Gothic House and Bedingfield Family

John Bedingfield who acquired Gothic House in the early 1640's was the second son of Thomas Bedingfield of Darsham (1553-1636). His elder brother Thomas, enjoyed a distinguished career at law, becoming a Justice of Common Pleas in 1648. The monument erected in Darsham Church by his widow states that this honour was given by 'King Charles of Blessed Memory'. John, like his brother, went into law and was called to the Bar in 1630, was made High Steward of Southwold 1658-73 and a Justice of Peace in Suffolk 1664-77.

Through his marriage to Joyce Morgan, he had a daughter and eight sons which included Edmund who was to succeed him in the ownership of Gothic House, and Henry, whose career at Law brought him to great heights.

Henry, who was born in 1632 attended Norwich School and went to Caius College as a Norwich Scholar in 1650. He was called to the Bar in 1657 and soon became involved in public service. Henry became a Freeman of Dunwich in 1656, and its Member of Parliament in 1660. He marked time as a Sergeant at Law until being knighted in 1684, when things began to happen to him. He became Sub-Steward of Yarmouth in 1684, High Steward of Southwold in 1685, MP for Aldeburgh in 1685 and Judge of Common Pleas in 1686. Only a short time after he was made Chief Justice of Common Pleas, but died suddenly in 1687 and was buried at Halesworth Church. His marble wall monument was erected by his widow and can still be seen on the North Wall of the Chancel.

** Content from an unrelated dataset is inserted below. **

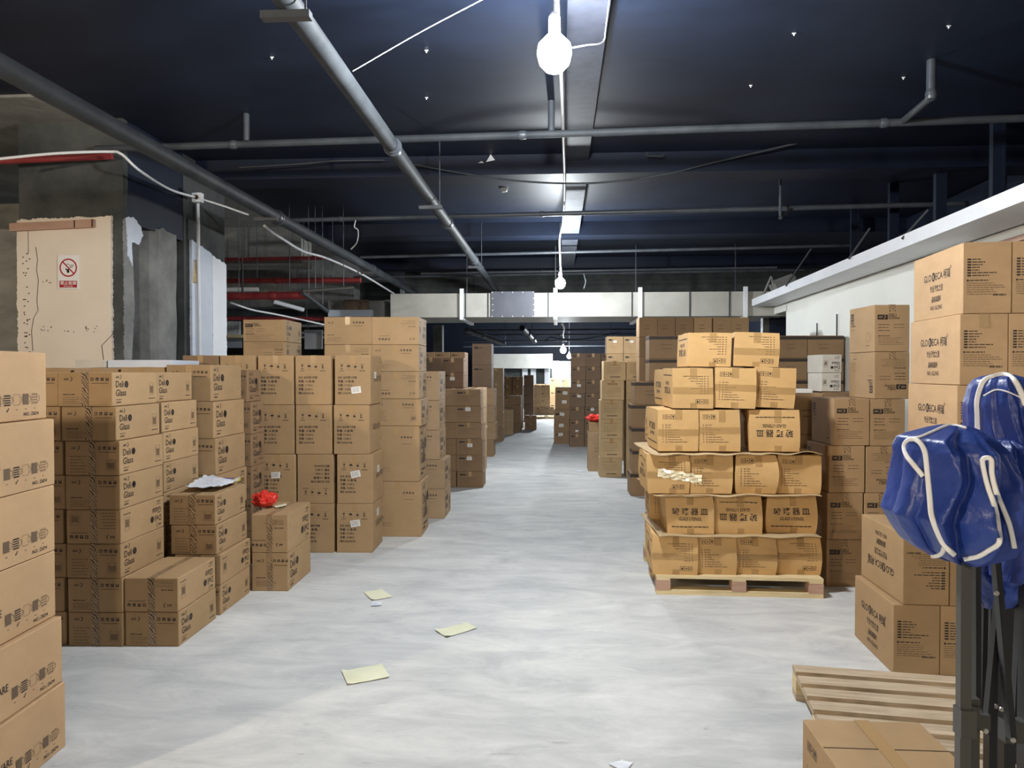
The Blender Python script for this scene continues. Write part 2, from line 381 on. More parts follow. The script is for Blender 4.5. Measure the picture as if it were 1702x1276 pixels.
def art_spec(w, h, v=0):
    P = Print(); x = -w * .4
    for i in range(3): P.frame(x + .02 + i * .03, h * .33, .026, .03, .002); 
    P.rect(x + .015, h * .33, .003, .02); P.rect(x + .025, h * .33, .003, .02); P.rect(x + .05, h * .33, .012, .006); P.disc(x + .08, h * .34, .007, 1, 8); P.rect(x + .08, h * .31, .003, .012)
    for i in range(8):
        y = h * .13 - i * .0175; P.rect(x + .008, y, .006, .006); P.rect(x + .03, y, .007, .006)
        P.bars(x + .042, y, (.03, .02, .08, .03, .05, .09, .1, .14)[i], 1, .01, .004, 2 if i < 7 else 1, i, 0)
    return P
def art_dark_band(w, h, v=0): return Print().bars(-w * .2, h * .1, w * .3, 2, .05, .01, 2, 3, .2)
def art_goods(w, h, v=0):
    P = Print(); P.bars(-w * .35, h * .3, w * .6, 1, .03, .005, 2, 2, 0); P.bars(-w * .35, h * .15, w * .7, 4, h * .09, .004, 2, 3, .3)
    P.bars(-w * .2, -h * .32, w * .45, 1, .02, .018, 2, 4, 0); return P
def art_marks(w, h, v=0):
    P = Print()
    for i in range(3): P.frame(-w * .2 + i * w * .2, h * .08, w * .17, h * .2, .003); P.disc(-w * .2 + i * w * .2, h * .08, w * .04, 1, 8); P.poly([(-w * .26 + i * w * .2, -h * .2), (-w * .14 + i * w * .2, -h * .2), (-w * .2 + i * w * .2, -h * .08)])
    P.bars(-w * .25, h * .28, w * .45, 1, .02, .014, 1, 4, 0); return P
def art_far(w, h, v=0):
    P = Print(); P.rect(-w * .28, h * .3, w * .22, h * .09, 1); P.bars(-w * .12, h * .3, w * .2, 1, .01, h * .05, 1, v, .3); P.bars(-w * .38, h * .08, w * .7, 3, h * .12, .005, 2, v + 3, .5); return P
def art_small_deli(w, h, v=0):
    P = Print(); P.text('Deli', -w * .4, h * .12, .036, 1, wide=.9); P.text('Glass', -w * .4, -h * .1, .036, 1, wide=.9); P.disc(-w * .0, h * .2, .012, 1, 12); logo(P, -w * .38, h * .34, .016)
    P.bars(-w * .38, -h * .3, w * .25, 2, .012, .004, 2, 3, 0); cup(P, w * .32, 0, .02, .04); return P
ART = dict(dw=art_small_deli, ds=art_deli_side, df=art_deli_front, pf=art_pm_front, ps=art_pm_side, gl=art_gl_left, gf=art_gl_front, dg=art_dg_front, dd=art_dg_side,
           mg=art_mugs, gu=art_glass_u, sp=art_spec, db=art_dark_band, go=art_goods, mk=art_marks, fa=art_far)
# ------------------------------------------------------------------ cartons
_cm = {}
FACES = {'f': lambda w, d, h: (Vector((0, -d / 2, h / 2)), Vector((1, 0, 0)), Vector((0, 0, 1)), w, h),
         'r': lambda w, d, h: (Vector((w / 2, 0, h / 2)), Vector((0, 1, 0)), Vector((0, 0, 1)), d, h),
         'l': lambda w, d, h: (Vector((-w / 2, 0, h / 2)), Vector((0, -1, 0)), Vector((0, 0, 1)), d, h),
         'b': lambda w, d, h: (Vector((0, d / 2, h / 2)), Vector((-1, 0, 0)), Vector((0, 0, 1)), w, h),
         't': lambda w, d, h: (Vector((0, 0, h)), Vector((1, 0, 0)), Vector((0, 1, 0)), w, d)}
def carton_mesh(w, d, h, cardmat, arts, crush=0, seed=0, seam=True):
    key = (round(w, 3), round(d, 3), round(h, 3), cardmat.name, tuple(sorted(arts.items())), crush, seed if crush else 0)
    if key in _cm: return _cm[key]
    bm = bmesh.new(); bmesh.ops.create_cube(bm, size=1)
    for v in bm.verts: v.co = Vector((v.co.x * w, v.co.y * d, (v.co.z + .5) * h))
    if crush:
        bmesh.ops.subdivide_edges(bm, edges=bm.edges[:], cuts=7, use_grid_fill=True); bm.normal_update()
        bmesh.ops.split_edges(bm, edges=[e for e in bm.edges if e.calc_face_angle(0) > 1])
    else: bmesh.ops.bevel(bm, geom=bm.edges[:], offset=.0035, segments=1, affect='EDGES')
    bm.verts.ensure_lookup_table(); bm.verts.index_update()
    mb = MB(); mb.add([v.co for v in bm.verts], [[v.index for v in f.verts] for f in bm.faces], 0, bool(crush)); bm.free()
    for face, spec in arts.items():
        c, u, v, fw, fh = FACES[face](w, d, h); n = u.cross(v); code, var, fl = spec
        P = ART[code](fw, fh, var)
        if fl == 1: P.flip()
        for vs, fs, mi in P.p:
            e = .0009 if mi != 3 else .0014
            mb.add([c + u * x + v * y + n * e for x, y in vs], fs, mi)
    if seam:
        c, u, v, fw, fh = FACES['t'](w, d, h); mb.add([c + u * x + v * y + Vector((0, 0, .0006)) for x, y in ((-.0015, -fh / 2), (.0015, -fh / 2), (.0015, fh / 2), (-.0015, fh / 2))], [(0, 1, 2, 3)], 2)
    if crush: deform(mb.v, w, d, h, crush, seed)
    me = mb.mesh('cardboard_box', [cardmat, INK, INK2, cardmat]); _cm[key] = me; return me
def deform(pts, w, d, h, crush, seed):
        o = Vector((seed * 3.7, seed * 1.3, 0)); r = random.Random(seed); sk = r.uniform(-.05, .05); sg = r.uniform(.3, 1)
        for q in pts:
            zz = q.z / h; b = 4 * zz * (1 - zz); p = q.copy()
            nx = mn.noise(p * 5 + o); ny = mn.noise(p * 5 + o + Vector((9, 0, 0)))
            q.x += (p.x / w) * 2 * b * .012 * crush * sg + nx * .009 * crush + sk * (zz - .5) * h * .5
            q.y += (p.y / d) * 2 * b * .02 * crush * sg + ny * .012 * crush * (1 if b > .1 else .6)
            if zz > .5: q.z += (mn.noise(Vector((p.x * 6, p.y * 6, seed))) - .6) * .012 * crush * (zz - .5) * 2
def crushed_tape(w, d, h, crush, seed):
    out = []; r = random.Random(seed + 5); y = -d / 2 - .0016; t = .024
    def strip(x0, x1, z0, z1, nx, nz):
        mb = MB(); out.append(mb); mb.add([(x0 + (x1 - x0) * i / nx, y, z0 + (z1 - z0) * j / nz) for j in range(nz + 1) for i in range(nx + 1)], [(j * (nx + 1) + i, j * (nx + 1) + i + 1, (j + 1) * (nx + 1) + i + 1, (j + 1) * (nx + 1) + i) for j in range(nz) for i in range(nx)], 0, True)
    xo = r.uniform(-.01, .03); strip(xo - t, xo + t, h * r.uniform(.68, .76), h - .002, 2, 5); strip(xo - t, xo + t, .002, h * .14, 2, 3)
    if r.random() < .6: zc = h * r.uniform(.42, .52); y -= .0004; strip(-w / 2 + .001, w / 2 - .001, zc - t, zc + t, 14, 2)
    for mb in out: deform(mb.v, w, d, h, crush, seed)
    return [mb.mesh('packing_tape', [TAPE2]) for mb in out]
def tape_mesh(w, d, h, kind):
    key = ('tape', round(w, 3), round(d, 3), round(h, 3), kind)
    if key in _cm: return _cm[key]
    mb = MB(); t = .02 if kind == 'hatch' else .024; e = .002
    drop = {'short': min(.075, h * .3), 'full': h - .002, 'hatch': h - .002, 'hshort': h * .15}.get(kind, 0)
    if kind == 'strap':
        z = h - .03
        for a, b, c in (((0, -d / 2 - e, z), (w + .004, .002, .04), 0), ((-w / 2 - e, 0, z), (.002, d + .004, .04), 0), ((w / 2 + e, 0, z), (.002, d + .004, .04), 0)): mb.box(a, b)
        me = mb.mesh('lid_band', [STRAP])
    else:
        y = -d / 2 - e
        mb.box((0, y + .0005, h - drop / 2), (2 * t, .001, drop)); mb.box((0, 0, h + .0012), (2 * t, d + .005, .001)); mb.box((0, -y - .0005, h - .03), (2 * t, .001, .06))
        me = mb.mesh('packing_tape', [HATCH if kind[0] == 'h' else TAPE])
    _cm[key] = me; return me
ORD = ['top', 'second from top', 'third from top', 'fourth from top', 'fifth from top', 'sixth from top', 'seventh from top', 'eighth from top', 'ninth from top', 'tenth from top']
def place_box(name, pos, yaw, w, d, h, card, arts, tape, label, group, crush=0, seed=0, sticker=None, tilt=(0, 0), seam=True):
    o = link(name, carton_mesh(w, d, h, card, arts, crush, seed, seam))
    o.location = pos; o.rotation_euler = (tilt[0], tilt[1], yaw); tag(o, label, 'box', group)
    if tape:
        t = link('lid_band' if tape == 'strap' else 'packing_tape', tape_mesh(w, d, h, tape), o)
    if crush:
        for tm in crushed_tape(w, d, h, crush, seed): link('packing_tape', tm, o)
    for s in (sticker or ()):                       # (face, u, v, size, rot)
        c, u, v, fw, fh = FACES[s[0]](w, d, h); n = u.cross(v); P = Print().rect(0, 0, s[3], s[3] * .68, 1)
        P.bars(-s[3] * .4, s[3] * .2, s[3] * .8, 4, s[3] * .12, s[3] * .04, 2, 3, .2)
        mb = MB(); cs, sn = math.cos(s[4]), math.sin(s[4])
        for vs, fs, mi in P.p:
            mb.add([c + u * (s[1] * fw + x * cs - y * sn) + v * (s[2] * fh + x * sn + y * cs) + n * (.0022 if mi == 1 else .0028) for x, y in vs], fs, mi - 1)
        mb.build('shipping_label', [LABEL, INK2], o)
    return o
def stack(px, D, side, w, d, hs, yaw, card, arts, tape, look, where, group, dx=None, dy=None, flips=(), top=None, stickers=None, z0=0.0, var=None, jit=.5, crush=0, nm='cardboard_box'):
    """a column of cartons; hs from the floor up; (px, D) the front corner on the aisle side; dx per box, bottom first"""
    C = G(px, D); cy, sy = math.cos(math.radians(yaw)), math.sin(math.radians(yaw))
    z = z0; n = len(hs)
    for i, h in enumerate(hs):
        ox = (dx[i] if dx else 0) + (-w / 2 if side == 'R' else w / 2); oy = (dy[i] if dy else 0) + d / 2
        p = Vector((C.x + ox * cy - oy * sy, C.y + ox * sy + oy * cy, z))
        a = dict(arts)
        if i in flips: a = {k: (c, v, 1) for k, (c, v, f) in a.items()}
        if var: a = {k: (c, var[i % len(var)], f) for k, (c, v, f) in a.items()}
        lab = f'{look}, {ORD[n - 1 - i]} {where}' if n > 1 else f'{look} {where}'
        place_box(nm, p, math.radians(yaw + R.uniform(-jit, jit)), w - .004, d - .004, h - .0025, card, a, tape, lab, group, crush, i + int(px), (stickers or {}).get(i))
        z += h
    return z
DS = {'f': ('df', 0, 0), 'r': ('ds', 0, 0)}
PM = {'f': ('pf', 0, 0), 'r': ('ps', 0, 0)}
DG = {'f': ('dg', 0, 0), 'l': ('dd', 0, 0)}
GL = {'f': ('gf', 0, 0), 'l': ('gl', 0, 0)}
FA = {'f': ('fa', 0, 0), 'r': ('fa', 1, 0)}
FB = {'f': ('fa', 0, 0), 'l': ('fa', 1, 0)}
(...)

Almost as successful was John's younger brother Robert, who was born in 1637. He was set up in trade in the City of London, became a Councillor in 1697, then an Alderman and soon Master of the Merchant Taylors in 1697-8, he was then knighted in 1697 and became Lord Mayor of London in 1707.

John Bedingfield was responsible for some considerable modernisation of Gothic House which by then was a century old. First he created a new front entrance adding the eye-catching porch to shelter the front door. Next came a grand new staircase which rises three flights within the house, and then he remodelled the earlier 'Bunting' wing adding a cellar and raising the roof. What has been lost is the panelling and carved fireplace with which he re-fitted the parlour. They were carefully described by Alfred Suckling in his 'History and Antiquities of the County of Suffolk' (1847) but have largely disappeared and not been traced.

The Bedingfield Family owned Gothic House for almost seventy years, with another Thomas Bedingfield selling the property to William Maggs of Yoxford in 1705. The house went through several hands until John Dresser became the owner in 1782-83. He was a successful land agent working as agent to Sir John Rous of Henham, becoming High Sheriff of Suffolk in 1809. During his period of ownership, he created a new imposing entrance hall, fitted sash windows at the front, extended the Buntings wing, built a larger extension on the Baxter wing as a schoolroom, and opened up a second doorway further along the ground floor frontage which is now the entrance to Dairy Farm.